E a figura (supostamente indesejável, asquerosa e vergonhosa) da “mãe solteira” é utilizada como arma contra as mulheres. Toda mulher que já esteve grávida, especialmente aquelas que engravidaram durante a juventude, consegue reconhecer o olhar de julgamento quando passa na rua. Os olhos que seguem, os cochichos que comentam e os dedos apontados que advertem “aquela uma é mãe solteira” (que é como quem diz: “dá pra qualquer um”).
O mais engraçado é que somos assombradas e perseguidas por um fantasma, uma mera lenda urbana. Afinal, “mãe solteira” nem existe. Ser mãe não é um estado civil. Mãe é um papel social e uma capacidade da mulher, não uma palavra para descrever um relacionamento com um homem.
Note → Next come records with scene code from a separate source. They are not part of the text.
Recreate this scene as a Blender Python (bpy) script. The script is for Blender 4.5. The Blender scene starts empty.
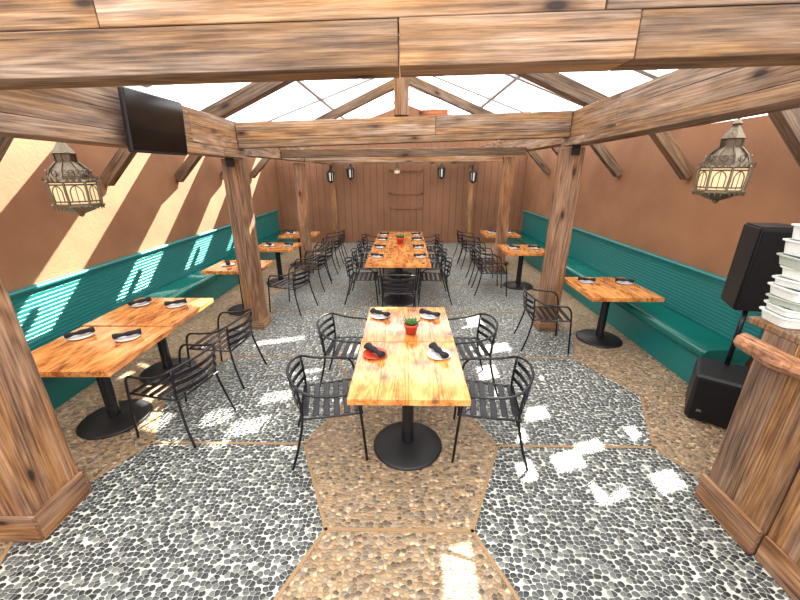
import bpy, bmesh, math, random
from mathutils import Vector, Matrix, Quaternion
random.seed(7)
C = bpy.context.scene.collection
R = math.radians
def S(r,g,b):
    f=lambda c:(c/255/12.92) if c/255<=.04045 else ((c/255+.055)/1.055)**2.4
    return (f(r),f(g),f(b),1)

# ---------------------------------------------------------------- materials
def newmat(name):
    m=bpy.data.materials.new(name); m.use_nodes=True
    nt=m.node_tree; b=nt.nodes['Principled BSDF']
    return m,nt,b
def plain(name,col,rough=.5,metal=0,emit=None,es=0,bump=0,bscale=60,trans=0,coat=0):
    m,nt,b=newmat(name)
    b.inputs['Base Color'].default_value=col
    b.inputs['Roughness'].default_value=rough
    b.inputs['Metallic'].default_value=metal
    b.inputs['Transmission Weight'].default_value=trans
    b.inputs['Coat Weight'].default_value=coat
    if emit:
        b.inputs['Emission Color'].default_value=emit
        b.inputs['Emission Strength'].default_value=es
    tc=nt.nodes.new('ShaderNodeTexCoord')
    n=nt.nodes.new('ShaderNodeTexNoise'); n.inputs['Scale'].default_value=bscale; n.inputs['Detail'].default_value=4
    nt.links.new(tc.outputs['Object'],n.inputs['Vector'])
    hs=nt.nodes.new('ShaderNodeMixRGB'); hs.blend_type='MULTIPLY'; hs.inputs[0].default_value=.25
    hs.inputs[1].default_value=col
    nt.links.new(n.outputs['Fac'],hs.inputs[2]); 
    nt.links.new(hs.outputs[0],b.inputs['Base Color'])
    if bump:
        bp=nt.nodes.new('ShaderNodeBump'); bp.inputs['Strength'].default_value=bump; bp.inputs['Distance'].default_value=.01
        nt.links.new(n.outputs['Fac'],bp.inputs['Height']); nt.links.new(bp.outputs[0],b.inputs['Normal'])
    return m
def ramp(nt,stops):
    r=nt.nodes.new('ShaderNodeValToRGB'); e=r.color_ramp.elements
    while len(e)<len(stops): e.new(.5)
    for i,(p,c) in enumerate(stops): e[i].position=p; e[i].color=c
    return r
def wood(name,dark,mid,light,rough=.8,sx=1.5,sy=52,vary=.45,coat=0,ringmix=.22,bump=.6,axis=0,knots=1,cracks=.9,rscale=1.0,stain=.5,kn=(2.8,8),grey=.55):
    m,nt,b=newmat(name); L=nt.links; N=nt.nodes.new
    tc=N('ShaderNodeTexCoord'); oi=N('ShaderNodeObjectInfo'); ge=N('ShaderNodeNewGeometry')
    mu=N('ShaderNodeMath'); mu.operation='MULTIPLY'; mu.inputs[1].default_value=37
    L.new(oi.outputs['Random'],mu.inputs[0])
    m2=N('ShaderNodeMath'); m2.operation='MULTIPLY_ADD'; m2.inputs[1].default_value=23
    L.new(ge.outputs['Random Per Island'],m2.inputs[0]); L.new(mu.outputs[0],m2.inputs[2])
    ad=N('ShaderNodeVectorMath'); ad.operation='ADD'
    L.new(tc.outputs['Object'],ad.inputs[0]); L.new(m2.outputs[0],ad.inputs[1])
    def mapped(along,across):
        mp=N('ShaderNodeMapping'); sc=[across]*3; sc[axis]=along; mp.inputs['Scale'].default_value=sc
        L.new(ad.outputs[0],mp.inputs['Vector']); return mp
    def noise(mp,scale,detail,rgh=.6,dist=0):
        n=N('ShaderNodeTexNoise'); n.inputs['Scale'].default_value=scale; n.inputs['Detail'].default_value=detail
        n.inputs['Roughness'].default_value=rgh; n.inputs['Distortion'].default_value=dist
        L.new(mp.outputs[0],n.inputs['Vector']); return n
    n1=noise(mapped(sx,sy),1.5,8,.72,.1)
    n2=noise(mapped(.25*rscale,3.6*rscale),1.0,1.5)
    k=N('ShaderNodeMath'); k.operation='MULTIPLY'; k.inputs[1].default_value=140
    L.new(n2.outputs['Fac'],k.inputs[0])
    sn=N('ShaderNodeMath'); sn.operation='SINE'; L.new(k.outputs[0],sn.inputs[0])
    s2=N('ShaderNodeMath'); s2.operation='MULTIPLY_ADD'; s2.inputs[1].default_value=.22*ringmix
    L.new(sn.outputs[0],s2.inputs[0]); L.new(n1.outputs['Fac'],s2.inputs[2])
    n4=noise(mapped(1.4,5),1.0,4,.6)
    s3=N('ShaderNodeMath'); s3.operation='MULTIPLY_ADD'; s3.inputs[1].default_value=stain; L.new(n4.outputs['Fac'],s3.inputs[0]); L.new(s2.outputs[0],s3.inputs[2])
    s4=N('ShaderNodeMath'); s4.operation='SUBTRACT'; s4.inputs[1].default_value=stain*.5; L.new(s3.outputs[0],s4.inputs[0])
    cr=ramp(nt,[(.32,dark),(.5,mid),(.70,light)]); L.new(s4.outputs[0],cr.inputs[0])
    n6=noise(mapped(.5,4.5),1.3,4,.6)
    gf=ramp(nt,[(.42,(0,0,0,1)),(.60,(grey,grey,grey,1))]); L.new(n6.outputs['Fac'],gf.inputs[0])
    hs0=N('ShaderNodeHueSaturation'); hs0.inputs['Saturation'].default_value=.4; L.new(cr.outputs[0],hs0.inputs['Color'])
    mg=N('ShaderNodeMixRGB'); L.new(gf.outputs[0],mg.inputs[0]); L.new(cr.outputs[0],mg.inputs[1]); L.new(hs0.outputs[0],mg.inputs[2])
    v=N('ShaderNodeTexVoronoi'); v.inputs['Scale'].default_value=.8; L.new(mapped(*kn).outputs[0],v.inputs['Vector'])
    kr=ramp(nt,[(0.07,(.08,.06,.05,1)),(.14,(.62,.55,.5,1)),(.28,(1,1,1,1))]); L.new(v.outputs['Distance'],kr.inputs[0])
    mk=N('ShaderNodeMixRGB'); mk.blend_type='MULTIPLY'; mk.inputs[0].default_value=knots
    L.new(mg.outputs[0],mk.inputs[1]); L.new(kr.outputs[0],mk.inputs[2])
    n5=noise(mapped(.8,48),1.0,2,.5,.1)
    ck=ramp(nt,[(.29,(.1,.08,.07,1)),(.34,(1,1,1,1))]); L.new(n5.outputs['Fac'],ck.inputs[0])
    mc=N('ShaderNodeMixRGB'); mc.blend_type='MULTIPLY'; mc.inputs[0].default_value=cracks
    L.new(mk.outputs[0],mc.inputs[1]); L.new(ck.outputs[0],mc.inputs[2])
    hv=N('ShaderNodeHueSaturation')
    mr=N('ShaderNodeMapRange'); mr.inputs[3].default_value=1-vary*.5; mr.inputs[4].default_value=1+vary*.5
    wn=N('ShaderNodeTexWhiteNoise'); wn.noise_dimensions='1D'; L.new(m2.outputs[0],wn.inputs['W'])
    L.new(wn.outputs['Value'],mr.inputs[0]); L.new(mr.outputs[0],hv.inputs['Value'])
    L.new(mc.outputs[0],hv.inputs['Color']); L.new(hv.outputs[0],b.inputs['Base Color'])
    b.inputs['Roughness'].default_value=rough; b.inputs['Coat Weight'].default_value=coat; b.inputs['Coat Roughness'].default_value=.1
    if bump:
        bp=N('ShaderNodeBump'); bp.inputs['Strength'].default_value=bump; bp.inputs['Distance'].default_value=.003
        L.new(n1.outputs['Fac'],bp.inputs['Height']); L.new(bp.outputs[0],b.inputs['Normal'])
    return m
M_beam=wood('reclaimed_timber',S(78,54,34),S(136,98,60),S(178,138,94))
M_post=wood('post_timber',S(72,46,26),S(128,86,48),S(168,122,74),grey=.35)
M_postY=wood('base_timber_across',S(72,46,26),S(128,86,48),S(168,122,74),grey=.35,axis=1)
M_dark=wood('rafter_timber',S(66,48,32),S(110,82,54),S(144,112,78))
M_top=wood('orange_burl_tabletop',S(146,74,30),S(212,136,64),S(234,172,98),rough=.2,sx=2.4,sy=8,vary=.2,coat=.9,ringmix=.3,bump=0,axis=1,knots=.8,cracks=.0,rscale=1.6,stain=.6,kn=(4,6),grey=0)
M_red=wood('live_edge_wood',S(84,50,26),S(146,94,54),S(190,136,86),rough=.55,coat=.1,axis=1,grey=.2,bump=.9)
M_vert=wood('upright_planks',S(68,44,24),S(122,84,48),S(162,120,76),axis=2,grey=.4)
M_redblk=wood('brown_stained_timber',S(96,50,26),S(146,84,48),S(172,110,70),grey=0)
M_black=plain('black_metal',S(46,46,49),.26,.6)
M_blackp=plain('black_plastic',S(20,20,22),.5)
M_screen=plain('tv_screen',S(8,8,10),.12)
M_grille=plain('speaker_grille',S(14,14,16),.6,.4,bump=.8,bscale=400)
M_white=plain('white_ceramic',S(235,235,232),.25)
M_redp=plain('red_ceramic',S(196,62,40),.25)
M_nap=plain('black_napkin',S(18,18,22),.85,bump=.6,bscale=90)
M_terra=plain('terracotta_red',S(205,70,40),.5)
M_soil=plain('soil',S(60,42,30),.95,bump=.8,bscale=120)
M_leaf=plain('succulent_leaf',S(80,120,60),.5)
M_brass=plain('aged_pewter_brass',S(128,116,98),.35,.85,bump=.5,bscale=60)
M_glass=plain('warm_lantern_glass',S(226,210,176),.1,0,S(255,216,160),.6)
M_tray=plain('pale_plastic',S(228,230,224),.3)
M_trayg=plain('green_grey_plastic',S(176,186,172),.3)
M_steel=plain('pale_aluminium',S(200,202,204),.5,.0)
M_logo=plain('logo_print',S(150,150,150),.5)
def stucco(name,c1,c2,bs=30):
    m,nt,b=newmat(name); L=nt.links
    tc=nt.nodes.new('ShaderNodeTexCoord')
    n=nt.nodes.new('ShaderNodeTexNoise'); n.inputs['Scale'].default_value=1.3; n.inputs['Detail'].default_value=8
    L.new(tc.outputs['Object'],n.inputs['Vector'])
    r=ramp(nt,[(.3,c1),(.7,c2)]); L.new(n.outputs['Fac'],r.inputs[0]); L.new(r.outputs[0],b.inputs['Base Color'])
    n2=nt.nodes.new('ShaderNodeTexNoise'); n2.inputs['Scale'].default_value=bs; n2.inputs['Detail'].default_value=6
    L.new(tc.outputs['Object'],n2.inputs['Vector'])
    bp=nt.nodes.new('ShaderNodeBump'); bp.inputs['Strength'].default_value=.3; bp.inputs['Distance'].default_value=.01
    L.new(n2.outputs['Fac'],bp.inputs['Height']); L.new(bp.outputs[0],b.inputs['Normal'])
    b.inputs['Roughness'].default_value=.8
    return m
M_wall=stucco('ochre_stucco',S(124,82,53),S(148,104,70))
M_boards=stucco('brown_board_paint',S(122,82,56),S(140,98,70))
M_teal=plain('teal_paint',S(20,116,112),.32,bump=.12,bscale=20)
M_tealv=plain('teal_vinyl',S(12,104,94),.14,bump=.2,bscale=12)
def roofmat():
    m,nt,b=newmat('glowing_roof_panel'); L=nt.links
    out=nt.nodes['Material Output']; nt.nodes.remove(b)
    em=nt.nodes.new('ShaderNodeEmission'); em.inputs[1].default_value=3.0  # emission added to the panels in place of daylight passing through them
    tc=nt.nodes.new('ShaderNodeTexCoord'); n=nt.nodes.new('ShaderNodeTexNoise'); n.inputs['Scale'].default_value=.8
    L.new(tc.outputs['Object'],n.inputs['Vector'])
    r=ramp(nt,[(.35,(.95,.96,1,1)),(.65,(1,1,1,1))]); L.new(n.outputs['Fac'],r.inputs[0]); L.new(r.outputs[0],em.inputs[0])
    df=nt.nodes.new('ShaderNodeBsdfDiffuse'); df.inputs[0].default_value=(.8,.8,.8,1)
    ad=nt.nodes.new('ShaderNodeAddShader'); L.new(em.outputs[0],ad.inputs[0]); L.new(df.outputs[0],ad.inputs[1])
    L.new(ad.outputs[0],out.inputs[0]); return m
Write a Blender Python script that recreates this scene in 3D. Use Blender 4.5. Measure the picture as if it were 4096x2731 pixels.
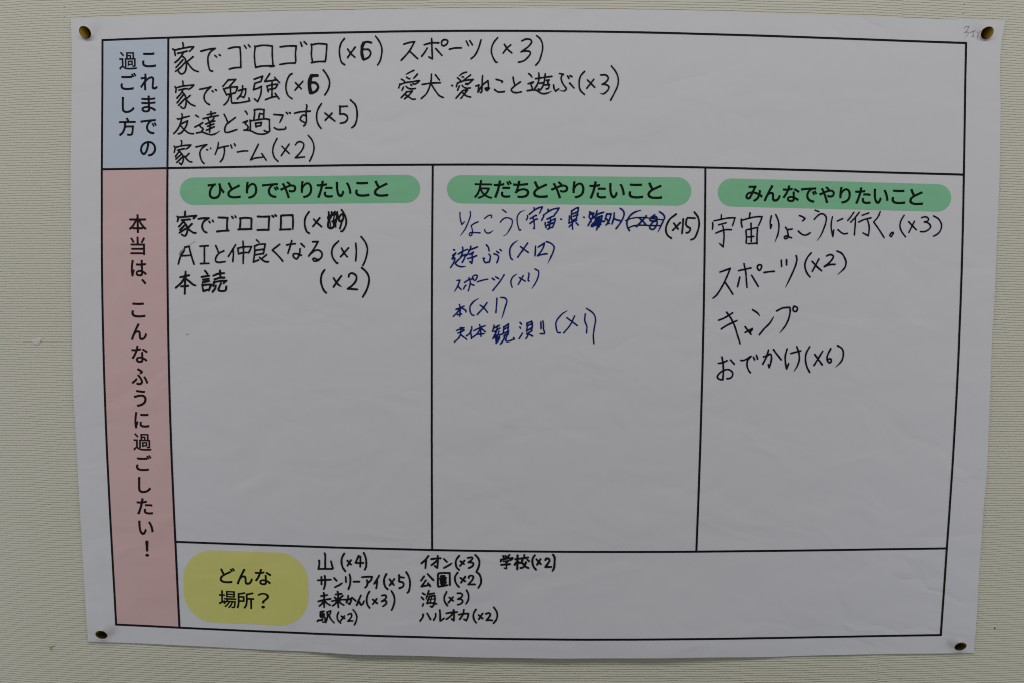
import bpy, bmesh, math, random
import numpy as np
from mathutils import Matrix, Vector

random.seed(4)
sc = bpy.context.scene
for o in list(bpy.data.objects):
    bpy.data.objects.remove(o, do_unlink=True)
COL = sc.collection

# ------------------------------------------------------------------ camera, world, lamps, exposure
BASE = Vector((0.42, 0.0, 1.0))          # bottom middle of the pinned sheet; the wall is the plane y = 0
cam = bpy.data.cameras.new('camera'); cam_ob = bpy.data.objects.new('camera', cam); COL.objects.link(cam_ob)
cam.sensor_width = 36.0; cam.lens = 29.057; cam.clip_start = 0.01; cam.clip_end = 60
RC = ((0.99991354, -0.01057664, -0.00781353), (0.01106512, 0.99779948, 0.065374), (0.0071049, -0.0654548, 0.99783024))
cam_ob.matrix_world = Matrix(((RC[0][0], RC[0][2], -RC[0][1], 0.41139810), (RC[1][0], RC[1][2], -RC[1][1], -0.76058736),
                              (RC[2][0], RC[2][2], -RC[2][1], 1.34636852), (0, 0, 0, 1)))
sc.camera = cam_ob

world = bpy.data.worlds.new('World'); sc.world = world; world.use_nodes = True
wn = world.node_tree.nodes; wl = world.node_tree.links; wn.clear()
w_out = wn.new('ShaderNodeOutputWorld'); w_bg = wn.new('ShaderNodeBackground'); w_ramp = wn.new('ShaderNodeValToRGB')
w_tc = wn.new('ShaderNodeTexCoord'); w_sep = wn.new('ShaderNodeSeparateXYZ'); w_map = wn.new('ShaderNodeMapRange')
wl.new(w_tc.outputs['Generated'], w_sep.inputs[0]); wl.new(w_sep.outputs['Z'], w_map.inputs['Value'])
w_map.inputs['From Min'].default_value = -1; w_map.inputs['From Max'].default_value = 1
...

Mães podem ser solteiras, casadas, viúvas, enroladas, cheias de contatinhos… ou nada. E o valor de uma mãe – não, na verdade, de qualquer mulher – não é definido pelo homem que ela tem ou não do lado.
De alguma forma, a culpa e responsabilidade é sempre das mulheres, como se homens não fizessem e nunca tivessem feito parte da equação. Como se fizéssemos filhos sozinhas, engravidando com os dedos ou via partenogênese. Porque existe uma tradição na sociedade de controlar, culpar e demonizar a sexualidade da mulher.
Ela é Eva, responsável pela punição de toda a humanidade.
Ela é a Bruxa que merece ser queimada por saber curar pessoas.
Ela é a Rainha Louca por fazer o que todos os homens reis sempre fizeram.
Ela é Geni, a puta que merece ser cuspida e apedrejada.
No fim, a verdade é que a família tradicional brasileira é uma mãe solo cuidando dos filhos e se virando nos 30. Porque o abandono paterno é mato. É piada na mesa de domingo. É incentivado desde a infância entre meninos (“segura as cabritas que meu bode tá solto!”) e em toda a cultura popular, do MPB ao samba, do funk ao sertanejo. Está em todo lado.
No Brasil, existem mais de 11,5 milhões de mães solo. Um terço das casas brasileiras são chefiadas por mulheres. E mais da metade das casas chefiadas por mulheres no Brasil estão abaixo da linha da pobreza. Não por culpa das mulheres, não por culpa das mães.
E nada disso vai ser resolvido com tapinhas nas costas, flores no dia das mães e “parabéns a todas as pães” no dia dos pais.
“Pãe” é uma mordaça de seda na boca de todas as mães exaustas, sobrecarregadas e sem apoio no Brasil. “Pãe” é o “todo mundo erra” quando a mulher denuncia violência. Em outras palavras: apenas mais uma forma de poder continuar a explorar o trabalho das mulheres, chamando de “amor” para não reconhecer que é trabalho, e de omitir a responsabilidade do pai ausente e seu abandono afetivo.
Ser mãe no Brasil sempre foi “solo”, muitas vezes até quando estamos acompanhadas. E não depende das mulheres mudar essa realidade, afinal, quem abandona é o pai.